There’s some confusion about the origin of the name Gabbs, in the valley by the same name, in Nye County. One claim is the valley, mountain range and city is name after engineer and Professor E.S. Gabbs. However its more likely named after William More Gabb, a paleontologist and member of a survey team under professor Josiah Dwight Whitney from 1862 to 1867.
Several of his colleagues surveyed and mapped the area now called Gabbs Valley.
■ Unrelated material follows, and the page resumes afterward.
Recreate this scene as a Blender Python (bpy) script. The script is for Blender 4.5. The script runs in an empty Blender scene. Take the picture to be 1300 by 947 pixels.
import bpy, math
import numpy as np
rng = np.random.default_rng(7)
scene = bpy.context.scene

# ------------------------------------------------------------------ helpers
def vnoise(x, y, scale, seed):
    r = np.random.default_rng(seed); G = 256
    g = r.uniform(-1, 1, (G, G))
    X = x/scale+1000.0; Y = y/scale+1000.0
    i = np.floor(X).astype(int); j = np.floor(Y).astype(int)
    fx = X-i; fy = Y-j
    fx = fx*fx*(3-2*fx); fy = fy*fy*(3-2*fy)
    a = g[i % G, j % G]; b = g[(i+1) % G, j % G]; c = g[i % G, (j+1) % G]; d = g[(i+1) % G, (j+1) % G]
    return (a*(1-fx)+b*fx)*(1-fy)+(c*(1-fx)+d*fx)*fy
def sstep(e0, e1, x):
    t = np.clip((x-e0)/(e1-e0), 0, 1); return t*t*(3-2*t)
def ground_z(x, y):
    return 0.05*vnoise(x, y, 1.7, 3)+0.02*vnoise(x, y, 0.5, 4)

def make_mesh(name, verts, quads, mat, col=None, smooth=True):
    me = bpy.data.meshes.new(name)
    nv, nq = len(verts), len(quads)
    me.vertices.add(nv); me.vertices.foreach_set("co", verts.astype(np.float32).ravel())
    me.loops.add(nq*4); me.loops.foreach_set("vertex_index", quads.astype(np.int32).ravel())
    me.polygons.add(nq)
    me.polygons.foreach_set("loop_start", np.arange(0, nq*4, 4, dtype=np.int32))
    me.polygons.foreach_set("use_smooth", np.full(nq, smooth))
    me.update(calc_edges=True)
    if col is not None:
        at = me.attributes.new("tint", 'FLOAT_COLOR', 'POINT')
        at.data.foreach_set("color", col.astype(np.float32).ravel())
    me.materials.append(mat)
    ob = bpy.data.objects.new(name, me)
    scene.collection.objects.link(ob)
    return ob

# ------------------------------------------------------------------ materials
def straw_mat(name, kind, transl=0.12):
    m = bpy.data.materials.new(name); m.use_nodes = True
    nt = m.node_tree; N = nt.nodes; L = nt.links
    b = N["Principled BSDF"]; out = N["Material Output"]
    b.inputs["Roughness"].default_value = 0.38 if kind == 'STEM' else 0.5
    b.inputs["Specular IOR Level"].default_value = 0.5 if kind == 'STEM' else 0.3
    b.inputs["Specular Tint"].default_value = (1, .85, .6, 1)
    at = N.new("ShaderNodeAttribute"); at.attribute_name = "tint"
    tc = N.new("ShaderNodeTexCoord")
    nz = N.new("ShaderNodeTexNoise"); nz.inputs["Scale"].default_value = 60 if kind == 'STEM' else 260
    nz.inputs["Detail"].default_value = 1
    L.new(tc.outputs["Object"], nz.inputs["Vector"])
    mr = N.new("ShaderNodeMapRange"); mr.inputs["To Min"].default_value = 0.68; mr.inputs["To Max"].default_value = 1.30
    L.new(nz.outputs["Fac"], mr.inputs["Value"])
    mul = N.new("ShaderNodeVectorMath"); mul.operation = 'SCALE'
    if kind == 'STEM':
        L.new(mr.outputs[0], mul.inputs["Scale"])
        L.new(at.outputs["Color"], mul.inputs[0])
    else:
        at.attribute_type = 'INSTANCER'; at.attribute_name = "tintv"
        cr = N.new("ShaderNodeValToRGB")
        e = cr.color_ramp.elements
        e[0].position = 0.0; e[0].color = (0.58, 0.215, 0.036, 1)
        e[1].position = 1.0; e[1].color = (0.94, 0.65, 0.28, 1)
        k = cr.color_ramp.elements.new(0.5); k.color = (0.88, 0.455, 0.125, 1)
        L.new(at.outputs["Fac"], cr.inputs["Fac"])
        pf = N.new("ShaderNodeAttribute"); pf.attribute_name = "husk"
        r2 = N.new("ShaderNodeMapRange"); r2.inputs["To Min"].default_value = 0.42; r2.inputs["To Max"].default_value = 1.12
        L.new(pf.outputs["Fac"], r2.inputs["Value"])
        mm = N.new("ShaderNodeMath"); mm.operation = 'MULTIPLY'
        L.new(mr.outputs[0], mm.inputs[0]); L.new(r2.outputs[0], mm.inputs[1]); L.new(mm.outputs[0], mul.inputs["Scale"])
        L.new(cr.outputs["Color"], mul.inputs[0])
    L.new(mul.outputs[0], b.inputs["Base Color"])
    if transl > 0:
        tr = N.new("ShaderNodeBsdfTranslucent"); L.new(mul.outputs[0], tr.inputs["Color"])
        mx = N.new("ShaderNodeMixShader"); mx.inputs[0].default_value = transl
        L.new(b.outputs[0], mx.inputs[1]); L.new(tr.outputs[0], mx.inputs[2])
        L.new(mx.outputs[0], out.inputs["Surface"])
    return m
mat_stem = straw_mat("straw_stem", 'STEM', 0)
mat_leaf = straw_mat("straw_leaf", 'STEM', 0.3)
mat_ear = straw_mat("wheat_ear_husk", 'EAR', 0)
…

While never seeing the valley that bears his name, Gabb described fossils collected there.
The first-known use of the name Gabbs Valley appears on a map from 1871. Seven years later, the 39-year-old Gabb, a Philadelphia native died at his home.
Gabbs is also the home of Melvin Dummar, who came to fame because of the so-called, “Mormon Will.” Dummar says his inclusion in Howard Hughes’ will came after he found Hughes, half-dead and laying in the road near Lida Junction, then drove the disoriented billionaire to the Sands Hotel in Las Vegas.
Dummar has never been able to prove his claim on the Hughes’ fortune as the courts have ruled the “Mormon Will” a forgery.
Gabbs owes its existence to the discovery of major brucite deposits in Gabbs Valley in the late 1920s. Brucite’s importance wasn’t realized until World War II and the need for magnesium in weapon production.
By the end of 1942, hundreds of workers and their families lived in new town sites named North Gabbs and South Gabbs. The first post office in the Gabbs Valley opened December 3rd, 1942. Initially, named the Toiyabe Post Office; the name changed to Gabbs, June 1st, 1943.
Gabbs gained city status March 29th, 1955, when the area mines were still operating at full capacity. The Nevada State Legislature disincorporated the county’s only city, May 8th, 2001, because Gabbs tax base could no longer sustain its municipal government.
Whether Gabbs becomes a ghost town like so many other mining towns in Nevada’s history, only time will tell.